- **The request**
Lines containing the word "Treat" are to be located and copied.

## Begin Source records

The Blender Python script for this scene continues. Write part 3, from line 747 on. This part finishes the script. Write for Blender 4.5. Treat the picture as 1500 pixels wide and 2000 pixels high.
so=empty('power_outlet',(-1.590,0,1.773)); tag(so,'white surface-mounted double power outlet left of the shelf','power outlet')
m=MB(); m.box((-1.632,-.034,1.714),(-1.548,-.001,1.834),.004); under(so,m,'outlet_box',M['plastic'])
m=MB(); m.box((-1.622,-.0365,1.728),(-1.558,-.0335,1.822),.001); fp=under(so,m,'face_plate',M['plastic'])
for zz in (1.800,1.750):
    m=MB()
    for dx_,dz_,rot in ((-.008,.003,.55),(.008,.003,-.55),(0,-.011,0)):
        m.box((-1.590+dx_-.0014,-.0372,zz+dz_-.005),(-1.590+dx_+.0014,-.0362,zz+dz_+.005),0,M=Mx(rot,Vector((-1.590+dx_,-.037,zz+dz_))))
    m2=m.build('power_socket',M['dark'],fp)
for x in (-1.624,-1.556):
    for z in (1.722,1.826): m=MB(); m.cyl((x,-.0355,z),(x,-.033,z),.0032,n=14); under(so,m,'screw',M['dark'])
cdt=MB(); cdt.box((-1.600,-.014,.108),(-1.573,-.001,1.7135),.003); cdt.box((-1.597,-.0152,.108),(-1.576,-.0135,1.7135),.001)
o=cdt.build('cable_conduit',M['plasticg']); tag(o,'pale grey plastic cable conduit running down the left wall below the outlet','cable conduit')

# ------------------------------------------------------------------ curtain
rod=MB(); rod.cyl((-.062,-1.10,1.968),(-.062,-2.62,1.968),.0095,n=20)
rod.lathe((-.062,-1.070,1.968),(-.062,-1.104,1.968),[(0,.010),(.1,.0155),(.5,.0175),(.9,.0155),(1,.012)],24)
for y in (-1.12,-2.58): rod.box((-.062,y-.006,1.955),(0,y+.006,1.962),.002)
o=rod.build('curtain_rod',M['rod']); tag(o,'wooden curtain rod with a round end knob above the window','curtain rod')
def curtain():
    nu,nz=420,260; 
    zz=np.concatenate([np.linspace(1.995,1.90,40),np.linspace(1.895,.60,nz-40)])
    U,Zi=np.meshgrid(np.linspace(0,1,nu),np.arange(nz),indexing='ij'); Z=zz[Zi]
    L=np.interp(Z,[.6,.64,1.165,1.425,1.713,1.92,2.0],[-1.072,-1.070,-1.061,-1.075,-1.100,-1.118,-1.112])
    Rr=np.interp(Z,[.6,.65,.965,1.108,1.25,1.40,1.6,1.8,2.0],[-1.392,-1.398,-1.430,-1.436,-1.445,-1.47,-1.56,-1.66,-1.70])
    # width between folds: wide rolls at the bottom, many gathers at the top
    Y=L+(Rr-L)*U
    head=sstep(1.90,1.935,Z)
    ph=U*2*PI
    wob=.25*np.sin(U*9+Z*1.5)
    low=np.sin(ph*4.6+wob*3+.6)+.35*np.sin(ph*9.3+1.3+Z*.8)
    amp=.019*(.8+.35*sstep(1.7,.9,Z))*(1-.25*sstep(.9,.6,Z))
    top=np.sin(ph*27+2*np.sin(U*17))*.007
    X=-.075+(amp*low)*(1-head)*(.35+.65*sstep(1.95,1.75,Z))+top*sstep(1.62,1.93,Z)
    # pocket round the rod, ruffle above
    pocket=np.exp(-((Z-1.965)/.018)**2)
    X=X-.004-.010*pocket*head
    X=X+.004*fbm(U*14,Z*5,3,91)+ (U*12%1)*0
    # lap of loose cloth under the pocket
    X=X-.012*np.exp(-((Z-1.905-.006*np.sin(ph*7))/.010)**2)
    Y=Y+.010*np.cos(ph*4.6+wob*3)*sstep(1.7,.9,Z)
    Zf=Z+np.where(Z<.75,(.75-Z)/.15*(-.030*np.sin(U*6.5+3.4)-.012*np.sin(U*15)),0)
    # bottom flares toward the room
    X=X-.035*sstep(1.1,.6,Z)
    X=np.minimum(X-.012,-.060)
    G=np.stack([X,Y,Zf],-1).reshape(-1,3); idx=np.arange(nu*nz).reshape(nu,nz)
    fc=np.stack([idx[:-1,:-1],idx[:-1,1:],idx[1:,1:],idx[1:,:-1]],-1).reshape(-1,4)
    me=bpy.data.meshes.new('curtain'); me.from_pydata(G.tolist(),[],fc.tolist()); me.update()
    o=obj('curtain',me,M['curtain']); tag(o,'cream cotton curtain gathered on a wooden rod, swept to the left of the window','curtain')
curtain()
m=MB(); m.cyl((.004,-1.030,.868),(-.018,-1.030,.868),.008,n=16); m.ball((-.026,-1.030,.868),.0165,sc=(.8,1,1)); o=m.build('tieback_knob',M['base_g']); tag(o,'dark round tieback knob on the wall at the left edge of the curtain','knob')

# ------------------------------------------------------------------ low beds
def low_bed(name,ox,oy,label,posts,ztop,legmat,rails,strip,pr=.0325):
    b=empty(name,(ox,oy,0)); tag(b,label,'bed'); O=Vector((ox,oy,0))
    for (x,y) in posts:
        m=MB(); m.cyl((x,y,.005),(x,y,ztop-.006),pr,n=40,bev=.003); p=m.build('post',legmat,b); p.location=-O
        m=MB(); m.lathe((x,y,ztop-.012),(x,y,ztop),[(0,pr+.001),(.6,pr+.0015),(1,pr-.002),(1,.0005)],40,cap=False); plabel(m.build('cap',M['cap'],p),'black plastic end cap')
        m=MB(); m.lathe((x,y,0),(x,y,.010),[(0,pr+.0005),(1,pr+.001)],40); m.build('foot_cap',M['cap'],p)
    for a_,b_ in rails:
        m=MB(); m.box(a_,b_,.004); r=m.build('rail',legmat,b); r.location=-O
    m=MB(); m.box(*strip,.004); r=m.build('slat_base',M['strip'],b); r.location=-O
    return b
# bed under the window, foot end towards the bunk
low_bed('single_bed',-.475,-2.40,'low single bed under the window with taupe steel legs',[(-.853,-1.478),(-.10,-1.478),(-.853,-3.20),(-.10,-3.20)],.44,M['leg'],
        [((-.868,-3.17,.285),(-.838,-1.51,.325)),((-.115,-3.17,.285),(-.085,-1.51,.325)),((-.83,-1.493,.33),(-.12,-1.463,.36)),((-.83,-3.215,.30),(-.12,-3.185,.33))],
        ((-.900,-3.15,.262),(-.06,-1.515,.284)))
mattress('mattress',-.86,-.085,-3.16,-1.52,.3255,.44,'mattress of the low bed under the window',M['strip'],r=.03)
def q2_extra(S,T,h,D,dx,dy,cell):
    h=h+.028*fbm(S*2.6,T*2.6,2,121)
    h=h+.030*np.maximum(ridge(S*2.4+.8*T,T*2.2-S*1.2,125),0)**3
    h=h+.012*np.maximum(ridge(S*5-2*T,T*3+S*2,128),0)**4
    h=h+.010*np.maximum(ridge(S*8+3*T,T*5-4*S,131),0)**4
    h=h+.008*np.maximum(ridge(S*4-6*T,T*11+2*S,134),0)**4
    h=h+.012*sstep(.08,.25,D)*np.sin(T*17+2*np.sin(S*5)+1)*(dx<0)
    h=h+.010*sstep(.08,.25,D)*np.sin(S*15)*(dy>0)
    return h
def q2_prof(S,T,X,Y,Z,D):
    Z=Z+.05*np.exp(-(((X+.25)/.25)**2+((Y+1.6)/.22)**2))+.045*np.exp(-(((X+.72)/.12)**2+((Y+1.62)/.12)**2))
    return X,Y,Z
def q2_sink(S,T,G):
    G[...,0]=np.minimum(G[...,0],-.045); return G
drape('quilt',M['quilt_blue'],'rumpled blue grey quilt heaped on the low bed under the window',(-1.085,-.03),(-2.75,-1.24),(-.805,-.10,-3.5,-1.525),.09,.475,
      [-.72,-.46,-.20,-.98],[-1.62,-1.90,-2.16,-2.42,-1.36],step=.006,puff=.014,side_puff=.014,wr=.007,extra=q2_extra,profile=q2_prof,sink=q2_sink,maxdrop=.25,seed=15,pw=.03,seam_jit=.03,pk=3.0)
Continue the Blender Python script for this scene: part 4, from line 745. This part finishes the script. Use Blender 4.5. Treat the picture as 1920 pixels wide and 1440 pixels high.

## End Source records

- **Expected answer**
The Blender Python script for this scene continues. Write part 3, from line 747 on. This part finishes the script. Write for Blender 4.5. Treat the picture as 1500 pixels wide and 2000 pixels high.
Continue the Blender Python script for this scene: part 4, from line 745. This part finishes the script. Use Blender 4.5. Treat the picture as 1920 pixels wide and 1440 pixels high.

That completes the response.